Газета «Русская мысль». Париж. 1998–1999, №№ 4247–4253.
Об А. Штейгере и его творчестве
Георгий Адамович. Рецензия на книгу «Этот день»
Стихи Анатолия Штейгера — типично-юношеские стихи. Они в сущности еще «не написаны» и приятна в них лишь мелодия, явственно слышимая сквозь совершенно не запоминающиеся, общепоэтические слова. Штейгер внушает надежду. Если пока о нем трудно сказать что-либо кроме того, что он, по— видимому, усердно читал Зин. Гиппиус и столь же усердно — Георгия Иванова (соединение, признаюсь, довольно неожиданное!), то со временем он может стать поэтом. У него есть основания писать стихи, есть то, что называется «лирическим содержанием» — он только еще не в силах его выразить.
«Современные записки». Париж. 1929, № 38.
А. Засекин. Рецензия на книгу «Эта жизнь»
Так называется только что вышедшая книга стихов Анатолия Штейгера. Первая книга молодого поэта была озаглавлена «Этот день».

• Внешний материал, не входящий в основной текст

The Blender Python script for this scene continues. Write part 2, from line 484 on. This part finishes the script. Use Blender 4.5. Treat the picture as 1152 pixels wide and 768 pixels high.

А. Штейгер говорит о преходящем и о вечном, о земном и о небесном, не повышая и не понижая голоса, почти бесстрастно. Над его душевным миром еще висит легкое облачко юношеской меланхолии –
Я стал теперь взрослее и скромней,
Но в сердце те же розовые бредни.
Эти «розовые бредни», влекущие его то к беспредметному веселью, то к грустным размышлениям, умножающим первоначальную печаль –
И так идут короткие года,
Года, что в жизни лучшими зовутся…
И счастье в двери стукнет лишь тогда,
Когда «войди» — уста не отзовутся.
Тихая грусть поэта родственна благородной чувствительности XVIII века. Кажется, что многие стихи Штейгер написал для несуществующего альбома воображаемой кузины, живущей с маменькой в саратовской, если не в бранденбургской глуши. Как 18-летний маркиз из Сан-Суси, который привиделся Рильке, Штейгер любит барочный мир, надменный и бессильный. Портрет детски-сутулого, златоволосого Габсбурга, затерянный в современном музее, вызывает в его сердце лирическое волнение. Габсбург этот похож на принца из сказок Оскара Уайльда, его горделивая беспомощность трогательна.